Che il presidente stesso fosse riuscito a scampare al terremoto lo ha dovuto annunciare il suo ambasciatore dal Messico, il primo a ritrovare il contatto certo con lui da fuori, dopo la violenza delle scosse di ieri che ha ammutolito tutto, radio, televisioni, telefoni e ha lasciato aperte solo comunicazioni sporadiche via Internet. Préval ha fatto il conto incredulo della devastazione: “Il Parlamento è crollato. L’ufficio delle tasse è crollato. Le scuole sono crollate. Gli ospedali sono crollati. Il paese è distrutto”. Anche il suo palazzo presidenziale, un Campidoglio color latte in una zona ariosa della città, è crollato uccidendo gli occupanti, ma lui, e la sua famiglia, per caso erano fuori.
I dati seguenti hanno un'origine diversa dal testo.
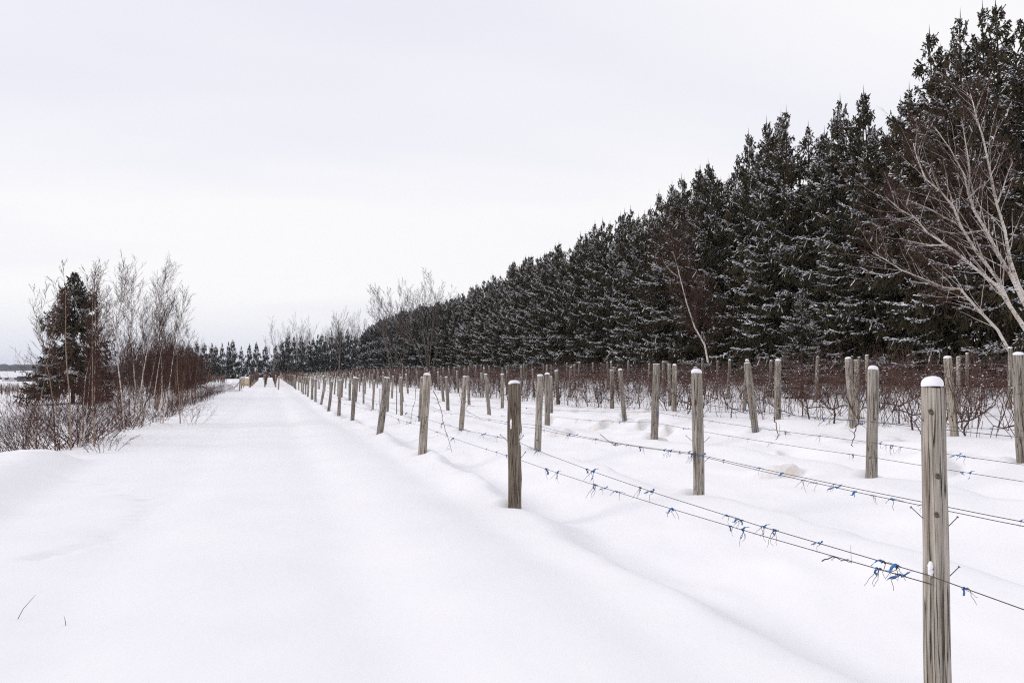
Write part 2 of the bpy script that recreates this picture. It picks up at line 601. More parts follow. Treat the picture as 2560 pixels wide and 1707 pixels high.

Anche i ministeri dell’Interno e della Sanità, l’ambasciata di Francia, il comando della missione dei Caschi blu delle Nazioni Unite – a cui tutti hanno pensato di chiedere soccorso, prima di scoprire che era stato colpito duramente e che fra i morti c’è anche il comandante della missione – gli alberghi non esistono più. Cinquanta francesi mancano all’appello, e anche una ventina di militari dell’Onu. La cattedrale gotica di Notre Dame di Port-au-Prince è venuta giù, e sotto le macerie è morto l’arcivescovo, monsignor Serge Miot. L’arcivescovado, le grandi chiese e i seminari sono stati tutti distrutti, dicono i missionari cattolici, abituati a tutto ma non a questo.
Il premier di Haiti, Jean-Max Bellerive, dice alla Cnn che il terremoto potrebbe aver causato non decine, ma un centinaio di migliaia di morti. Dopo le scosse, raccontano i testimoni, sulla linea della costa, prima affollata di casupole e ora ingombra di macerie, sono arrivate anche le ondate di acqua smosse dal terremoto, “a fare galleggiare i cadaveri e a portarseli via”. Il centro d’allerta americano per gli tsunami ha dato l’allarme a Cuba – dove trentamila persone sono state evacuate dalla parte meridionale dell’isola – alla Repubblica Dominicana e alle Bahamas, ma poi l’allarme è rientrato.

Il lavoro di salvataggio e di recupero è cominciato, ma tutti i soccorritori già sul campo mandano lo stesso messaggio: il paese più povero del continente americano è a pezzi, non riuscirà a curarsi da solo. L’America, che per prima ha mandato un volo di ricognizione militare sull’isola per sapere che cosa è successo, ha mobilitato “tutte le risorse, perché l’aiuto nelle prime 72 ore sarà fondamentale”; l’Unione europea ha stanziato tre milioni di euro per il soccorso più urgente, a cui si stanno aggiungendo quelli in arrivo dai singoli paesi.